What is expected: Read the listing below and copy out every line that holds "scene".

Given information:

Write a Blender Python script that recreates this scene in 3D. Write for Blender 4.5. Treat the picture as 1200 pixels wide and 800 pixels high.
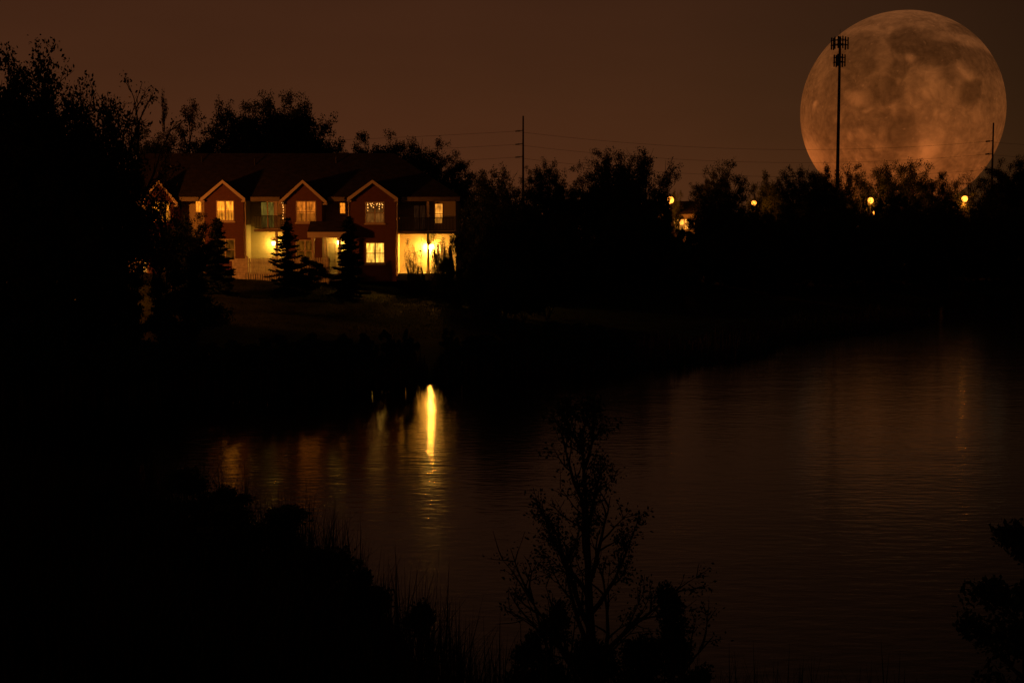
import bpy, math, random
import numpy as np
from mathutils import Vector, Matrix

for o in list(bpy.data.objects):
    bpy.data.objects.remove(o)
S = bpy.context.scene
C = S.collection
R = math.radians

# ------------------------------------------------------------------ camera
FPX = 1550.0                       # focal length in pixels of a 1200 px wide picture
CAMH = 6.8                         # above the water
TH = math.atan(120 / FPX)          # looking slightly down: horizon at y = 280 of 800
cam = bpy.data.objects.new('camera', bpy.data.cameras.new('camera'))
C.objects.link(cam)
cam.location = (0, 0, CAMH)
cam.rotation_euler = (math.pi / 2 - TH, 0, 0)
cam.data.sensor_width = 36
cam.data.lens = FPX / 1200 * 36
cam.data.clip_start = 0.2
cam.data.clip_end = 60000
S.camera = cam

def P(px, py, d):
    """world point on the vertical plane y = d seen at photo pixel (px, py)"""
    v = (px - 600) / FPX
    w = (400 - py) / FPX
    c, s = math.cos(TH), math.sin(TH)
    k = d / (c + w * s)
    return Vector((v * k, d, CAMH + (-s + w * c) * k))

# ------------------------------------------------------------------ night sky
MOON = P(1056, 131, 30000)
mdir = (MOON - cam.location).normalized()
M_EL = math.asin(mdir.z)
M_AZ = math.atan2(mdir.x, mdir.y)

world = bpy.data.worlds.new('World')
S.world = world
world.use_nodes = True
NT = world.node_tree
NT.nodes.clear()
def wn(t, **k):
    n = NT.nodes.new(t)
    for a, b in k.items():
        setattr(n, a, b)
    return n
wl = NT.links.new
tc = wn('ShaderNodeTexCoord')
sep = wn('ShaderNodeSeparateXYZ')
wl(tc.outputs['Generated'], sep.inputs[0])
ramp = wn('ShaderNodeValToRGB')            # town glow: strongest at the horizon
cr = ramp.color_ramp
stops = [(0.0, (.074, .0218, .0078)), (.05, (.070, .0208, .0077)), (.11, (.056, .0180, .0068)), (.19, (.044, .0146, .0062)),
         (.32, (.030, .0110, .0050)), (.6, (.011, .0052, .0027)), (1.0, (.009, .0042, .0022))]
cr.elements[0].position, cr.elements[1].position = 0, 1
cr.elements[0].color = (*stops[0][1], 1)
cr.elements[1].color = (*stops[-1][1], 1)
for p, c in stops[1:-1]:
    cr.elements.new(p).color = (*c, 1)
wl(sep.outputs['Z'], ramp.inputs[0])
mx = wn('ShaderNodeMapRange')              # the town lies to the left: glow fades to the right
mx.inputs['From Min'].default_value = -.5
mx.inputs['From Max'].default_value = .5
wl(sep.outputs['X'], mx.inputs['Value'])
mr = wn('ShaderNodeValToRGB')
for i_, (p, v) in enumerate(((0, 1.08), (.45, 1.0), (.62, .84), (.78, .50), (.9, .23), (1, .18))):
    e_ = mr.color_ramp.elements[0] if i_ == 0 else mr.color_ramp.elements[-1] if i_ == 5 else mr.color_ramp.elements.new(p)
    e_.color = (v, v, v, 1)
wl(mx.outputs[0], mr.inputs[0])
nz = wn('ShaderNodeTexNoise')
nz.inputs['Scale'].default_value = 5
nz.inputs['Detail'].default_value = 3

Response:
Write a Blender Python script that recreates this scene in 3D. Write for Blender 4.5. Treat the picture as 1200 pixels wide and 800 pixels high.
S = bpy.context.scene